• [WHAT THE EXERCISE ASKS]: Lines that hold the string "Blender" are to be counted; give only their number.

* start DATA SUPPLIED *

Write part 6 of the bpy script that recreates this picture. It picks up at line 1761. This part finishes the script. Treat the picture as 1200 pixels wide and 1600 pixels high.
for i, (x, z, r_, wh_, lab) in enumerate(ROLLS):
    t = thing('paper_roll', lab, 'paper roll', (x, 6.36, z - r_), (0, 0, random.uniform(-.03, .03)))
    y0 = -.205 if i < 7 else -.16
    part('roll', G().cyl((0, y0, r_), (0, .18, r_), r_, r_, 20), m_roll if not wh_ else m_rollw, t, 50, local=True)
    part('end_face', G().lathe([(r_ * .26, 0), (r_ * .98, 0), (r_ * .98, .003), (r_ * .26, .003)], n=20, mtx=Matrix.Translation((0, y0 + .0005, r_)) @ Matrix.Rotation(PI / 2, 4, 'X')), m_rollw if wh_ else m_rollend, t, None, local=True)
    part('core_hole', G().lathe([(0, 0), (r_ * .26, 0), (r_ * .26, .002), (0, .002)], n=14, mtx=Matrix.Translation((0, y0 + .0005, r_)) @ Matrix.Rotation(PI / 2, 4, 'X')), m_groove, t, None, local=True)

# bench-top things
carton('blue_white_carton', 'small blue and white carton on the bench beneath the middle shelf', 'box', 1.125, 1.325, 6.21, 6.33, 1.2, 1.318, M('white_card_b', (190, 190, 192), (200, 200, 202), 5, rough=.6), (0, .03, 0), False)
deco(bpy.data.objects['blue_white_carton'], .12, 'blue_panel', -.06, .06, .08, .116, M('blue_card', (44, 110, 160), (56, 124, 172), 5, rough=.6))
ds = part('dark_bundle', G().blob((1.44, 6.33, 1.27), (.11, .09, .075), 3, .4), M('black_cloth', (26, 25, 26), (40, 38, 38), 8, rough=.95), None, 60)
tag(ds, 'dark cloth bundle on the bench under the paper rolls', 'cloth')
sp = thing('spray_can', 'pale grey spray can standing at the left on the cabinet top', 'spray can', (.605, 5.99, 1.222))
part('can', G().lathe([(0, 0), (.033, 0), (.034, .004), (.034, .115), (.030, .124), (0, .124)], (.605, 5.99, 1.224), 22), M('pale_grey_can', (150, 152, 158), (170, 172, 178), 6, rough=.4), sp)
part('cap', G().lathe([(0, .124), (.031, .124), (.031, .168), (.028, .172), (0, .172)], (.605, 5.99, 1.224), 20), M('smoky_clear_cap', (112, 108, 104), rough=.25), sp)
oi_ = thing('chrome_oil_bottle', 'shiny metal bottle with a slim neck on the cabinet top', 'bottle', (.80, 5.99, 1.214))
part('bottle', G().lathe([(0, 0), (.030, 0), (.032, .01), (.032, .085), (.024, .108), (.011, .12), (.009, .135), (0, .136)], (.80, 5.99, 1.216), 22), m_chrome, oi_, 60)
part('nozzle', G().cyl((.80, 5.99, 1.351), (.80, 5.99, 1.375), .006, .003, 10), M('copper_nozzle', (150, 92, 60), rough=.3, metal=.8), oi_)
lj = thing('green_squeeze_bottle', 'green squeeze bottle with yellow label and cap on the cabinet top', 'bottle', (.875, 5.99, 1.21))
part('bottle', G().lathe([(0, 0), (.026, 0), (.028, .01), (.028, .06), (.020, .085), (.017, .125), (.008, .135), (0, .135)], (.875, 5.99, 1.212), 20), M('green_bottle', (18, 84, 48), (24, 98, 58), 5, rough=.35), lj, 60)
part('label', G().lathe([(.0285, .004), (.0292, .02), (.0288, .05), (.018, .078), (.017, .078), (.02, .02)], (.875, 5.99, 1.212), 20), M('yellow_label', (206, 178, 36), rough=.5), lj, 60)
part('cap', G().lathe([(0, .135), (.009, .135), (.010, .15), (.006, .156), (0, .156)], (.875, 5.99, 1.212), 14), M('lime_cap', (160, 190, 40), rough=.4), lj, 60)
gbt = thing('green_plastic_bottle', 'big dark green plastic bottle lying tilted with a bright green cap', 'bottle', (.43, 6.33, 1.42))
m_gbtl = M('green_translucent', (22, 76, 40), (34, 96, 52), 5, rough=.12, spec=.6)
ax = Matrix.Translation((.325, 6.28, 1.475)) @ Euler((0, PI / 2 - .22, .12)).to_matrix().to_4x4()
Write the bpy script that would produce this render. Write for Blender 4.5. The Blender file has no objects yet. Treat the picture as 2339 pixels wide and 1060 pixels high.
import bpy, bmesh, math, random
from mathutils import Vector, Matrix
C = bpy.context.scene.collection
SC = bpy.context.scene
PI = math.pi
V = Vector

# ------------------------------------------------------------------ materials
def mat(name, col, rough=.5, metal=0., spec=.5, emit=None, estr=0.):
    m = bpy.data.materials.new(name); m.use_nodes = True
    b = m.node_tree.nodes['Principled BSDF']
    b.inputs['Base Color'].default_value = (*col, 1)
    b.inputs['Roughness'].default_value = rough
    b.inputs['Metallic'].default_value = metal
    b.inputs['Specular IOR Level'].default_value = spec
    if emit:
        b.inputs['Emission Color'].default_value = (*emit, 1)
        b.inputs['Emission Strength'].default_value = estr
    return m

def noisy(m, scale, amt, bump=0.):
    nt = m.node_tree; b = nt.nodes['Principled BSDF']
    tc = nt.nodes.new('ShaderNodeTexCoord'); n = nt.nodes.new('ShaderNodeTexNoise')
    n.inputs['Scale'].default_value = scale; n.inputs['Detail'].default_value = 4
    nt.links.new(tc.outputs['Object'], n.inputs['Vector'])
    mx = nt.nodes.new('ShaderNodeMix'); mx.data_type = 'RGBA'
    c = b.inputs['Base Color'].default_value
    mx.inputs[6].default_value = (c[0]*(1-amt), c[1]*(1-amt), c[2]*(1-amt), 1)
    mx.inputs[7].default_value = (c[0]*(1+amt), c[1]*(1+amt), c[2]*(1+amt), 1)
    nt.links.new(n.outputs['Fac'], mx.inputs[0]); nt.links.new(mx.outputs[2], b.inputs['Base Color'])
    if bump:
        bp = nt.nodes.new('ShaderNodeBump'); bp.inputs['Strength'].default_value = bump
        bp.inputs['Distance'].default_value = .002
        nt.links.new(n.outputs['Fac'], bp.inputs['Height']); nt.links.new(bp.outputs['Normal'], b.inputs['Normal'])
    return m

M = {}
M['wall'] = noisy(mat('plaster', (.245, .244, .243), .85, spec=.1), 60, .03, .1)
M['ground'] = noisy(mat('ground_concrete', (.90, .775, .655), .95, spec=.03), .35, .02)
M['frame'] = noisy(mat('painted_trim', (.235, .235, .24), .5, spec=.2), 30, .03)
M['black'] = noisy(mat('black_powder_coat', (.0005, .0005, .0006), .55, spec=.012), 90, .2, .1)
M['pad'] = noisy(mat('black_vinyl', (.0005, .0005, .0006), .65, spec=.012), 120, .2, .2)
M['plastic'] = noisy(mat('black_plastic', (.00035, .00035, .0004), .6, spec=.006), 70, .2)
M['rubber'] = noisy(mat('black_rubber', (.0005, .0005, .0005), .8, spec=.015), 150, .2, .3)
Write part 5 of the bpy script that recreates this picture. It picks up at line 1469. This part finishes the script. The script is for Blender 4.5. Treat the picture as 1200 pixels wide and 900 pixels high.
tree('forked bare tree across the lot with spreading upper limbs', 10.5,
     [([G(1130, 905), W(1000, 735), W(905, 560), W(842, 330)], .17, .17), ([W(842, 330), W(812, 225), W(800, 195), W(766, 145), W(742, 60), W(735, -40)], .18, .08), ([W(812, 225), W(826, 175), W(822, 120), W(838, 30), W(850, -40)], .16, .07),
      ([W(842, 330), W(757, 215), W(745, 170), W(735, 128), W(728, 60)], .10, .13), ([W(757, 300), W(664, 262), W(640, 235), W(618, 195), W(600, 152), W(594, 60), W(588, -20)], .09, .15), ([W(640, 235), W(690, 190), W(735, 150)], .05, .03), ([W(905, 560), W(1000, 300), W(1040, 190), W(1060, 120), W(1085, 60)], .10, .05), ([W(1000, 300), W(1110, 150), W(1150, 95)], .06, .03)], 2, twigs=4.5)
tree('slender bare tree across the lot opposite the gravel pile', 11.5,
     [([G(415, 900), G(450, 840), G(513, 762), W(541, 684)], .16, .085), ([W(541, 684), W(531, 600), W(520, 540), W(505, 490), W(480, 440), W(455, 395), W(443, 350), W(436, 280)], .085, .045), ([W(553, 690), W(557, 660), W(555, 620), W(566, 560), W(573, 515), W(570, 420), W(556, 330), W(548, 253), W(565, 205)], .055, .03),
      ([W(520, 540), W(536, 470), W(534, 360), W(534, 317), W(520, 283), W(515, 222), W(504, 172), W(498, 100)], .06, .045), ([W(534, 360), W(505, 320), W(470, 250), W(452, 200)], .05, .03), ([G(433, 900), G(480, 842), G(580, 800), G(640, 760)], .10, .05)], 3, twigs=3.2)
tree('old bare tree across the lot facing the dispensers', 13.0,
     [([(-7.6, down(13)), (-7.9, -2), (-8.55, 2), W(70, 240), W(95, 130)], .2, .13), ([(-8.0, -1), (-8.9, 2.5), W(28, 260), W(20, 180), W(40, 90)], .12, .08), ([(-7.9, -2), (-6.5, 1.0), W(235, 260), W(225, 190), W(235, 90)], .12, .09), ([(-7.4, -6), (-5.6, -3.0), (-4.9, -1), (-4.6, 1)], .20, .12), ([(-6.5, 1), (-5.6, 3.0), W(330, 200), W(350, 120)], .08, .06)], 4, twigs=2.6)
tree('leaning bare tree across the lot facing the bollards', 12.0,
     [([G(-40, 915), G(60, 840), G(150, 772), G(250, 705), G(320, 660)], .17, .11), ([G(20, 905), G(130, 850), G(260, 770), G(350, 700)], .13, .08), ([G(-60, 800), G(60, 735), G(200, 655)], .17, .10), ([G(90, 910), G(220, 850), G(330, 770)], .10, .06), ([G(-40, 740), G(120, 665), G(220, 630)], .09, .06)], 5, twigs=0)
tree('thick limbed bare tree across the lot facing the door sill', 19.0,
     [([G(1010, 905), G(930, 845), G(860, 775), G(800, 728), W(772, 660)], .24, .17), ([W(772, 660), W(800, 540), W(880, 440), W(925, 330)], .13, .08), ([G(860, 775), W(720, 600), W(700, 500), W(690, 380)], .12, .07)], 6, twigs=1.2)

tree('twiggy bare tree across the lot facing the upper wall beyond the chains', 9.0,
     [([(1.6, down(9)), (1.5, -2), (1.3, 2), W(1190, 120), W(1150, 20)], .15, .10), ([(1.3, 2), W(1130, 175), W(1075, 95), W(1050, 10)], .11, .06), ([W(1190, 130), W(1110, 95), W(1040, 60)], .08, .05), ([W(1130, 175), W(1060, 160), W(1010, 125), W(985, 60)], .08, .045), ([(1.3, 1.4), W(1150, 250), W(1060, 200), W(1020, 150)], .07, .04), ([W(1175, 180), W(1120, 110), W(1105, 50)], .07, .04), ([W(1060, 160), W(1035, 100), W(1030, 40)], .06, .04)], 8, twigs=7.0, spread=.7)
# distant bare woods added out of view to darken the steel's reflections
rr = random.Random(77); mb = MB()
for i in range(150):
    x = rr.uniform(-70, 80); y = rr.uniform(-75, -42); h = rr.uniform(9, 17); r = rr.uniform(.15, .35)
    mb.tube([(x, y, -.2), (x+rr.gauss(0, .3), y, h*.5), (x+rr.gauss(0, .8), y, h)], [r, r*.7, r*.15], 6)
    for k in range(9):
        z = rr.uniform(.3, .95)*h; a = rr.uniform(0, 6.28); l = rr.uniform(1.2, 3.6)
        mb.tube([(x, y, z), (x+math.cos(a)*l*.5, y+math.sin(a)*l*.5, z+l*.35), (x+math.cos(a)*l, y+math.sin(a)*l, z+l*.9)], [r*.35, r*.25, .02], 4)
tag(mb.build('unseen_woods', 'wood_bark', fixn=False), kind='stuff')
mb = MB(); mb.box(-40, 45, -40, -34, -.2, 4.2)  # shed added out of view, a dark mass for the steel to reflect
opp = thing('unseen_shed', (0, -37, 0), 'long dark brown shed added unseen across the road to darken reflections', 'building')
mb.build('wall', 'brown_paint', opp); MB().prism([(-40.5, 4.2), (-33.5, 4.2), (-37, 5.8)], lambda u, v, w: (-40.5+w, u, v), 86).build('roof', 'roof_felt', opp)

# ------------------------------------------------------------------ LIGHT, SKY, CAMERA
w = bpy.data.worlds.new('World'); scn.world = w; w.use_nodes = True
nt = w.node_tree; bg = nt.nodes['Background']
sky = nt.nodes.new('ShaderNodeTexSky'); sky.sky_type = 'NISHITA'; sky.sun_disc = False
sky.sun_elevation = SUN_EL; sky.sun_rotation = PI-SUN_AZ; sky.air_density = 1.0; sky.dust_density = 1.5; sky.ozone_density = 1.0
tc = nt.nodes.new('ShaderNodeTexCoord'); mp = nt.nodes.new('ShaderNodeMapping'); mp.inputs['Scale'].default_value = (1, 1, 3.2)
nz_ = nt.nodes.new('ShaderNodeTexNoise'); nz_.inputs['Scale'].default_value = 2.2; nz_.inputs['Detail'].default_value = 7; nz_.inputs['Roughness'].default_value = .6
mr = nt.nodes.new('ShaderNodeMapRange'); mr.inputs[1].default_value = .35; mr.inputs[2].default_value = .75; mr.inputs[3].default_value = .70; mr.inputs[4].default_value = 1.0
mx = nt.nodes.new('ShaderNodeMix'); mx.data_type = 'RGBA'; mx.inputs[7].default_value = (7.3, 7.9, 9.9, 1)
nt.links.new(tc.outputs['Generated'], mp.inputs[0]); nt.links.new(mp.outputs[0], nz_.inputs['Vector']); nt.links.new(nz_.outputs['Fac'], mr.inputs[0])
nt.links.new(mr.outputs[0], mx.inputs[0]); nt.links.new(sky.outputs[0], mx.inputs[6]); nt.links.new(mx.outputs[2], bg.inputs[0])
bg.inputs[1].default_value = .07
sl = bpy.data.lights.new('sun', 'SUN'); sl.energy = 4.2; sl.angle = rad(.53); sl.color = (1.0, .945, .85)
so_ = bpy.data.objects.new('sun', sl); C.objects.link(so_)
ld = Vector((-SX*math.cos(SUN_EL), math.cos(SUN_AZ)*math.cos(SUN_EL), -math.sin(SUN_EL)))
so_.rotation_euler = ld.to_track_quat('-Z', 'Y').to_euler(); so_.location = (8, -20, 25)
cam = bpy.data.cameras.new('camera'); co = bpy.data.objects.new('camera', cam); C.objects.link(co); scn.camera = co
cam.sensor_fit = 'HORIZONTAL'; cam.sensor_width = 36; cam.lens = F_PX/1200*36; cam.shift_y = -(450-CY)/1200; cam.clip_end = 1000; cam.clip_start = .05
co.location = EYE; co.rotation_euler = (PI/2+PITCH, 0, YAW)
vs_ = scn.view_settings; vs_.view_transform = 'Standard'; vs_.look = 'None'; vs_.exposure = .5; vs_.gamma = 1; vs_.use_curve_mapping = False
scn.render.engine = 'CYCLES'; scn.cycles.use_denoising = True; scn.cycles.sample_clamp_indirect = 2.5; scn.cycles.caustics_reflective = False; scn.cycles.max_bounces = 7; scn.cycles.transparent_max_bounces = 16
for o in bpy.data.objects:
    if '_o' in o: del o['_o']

* end DATA SUPPLIED *

• [THE RESULT]: 2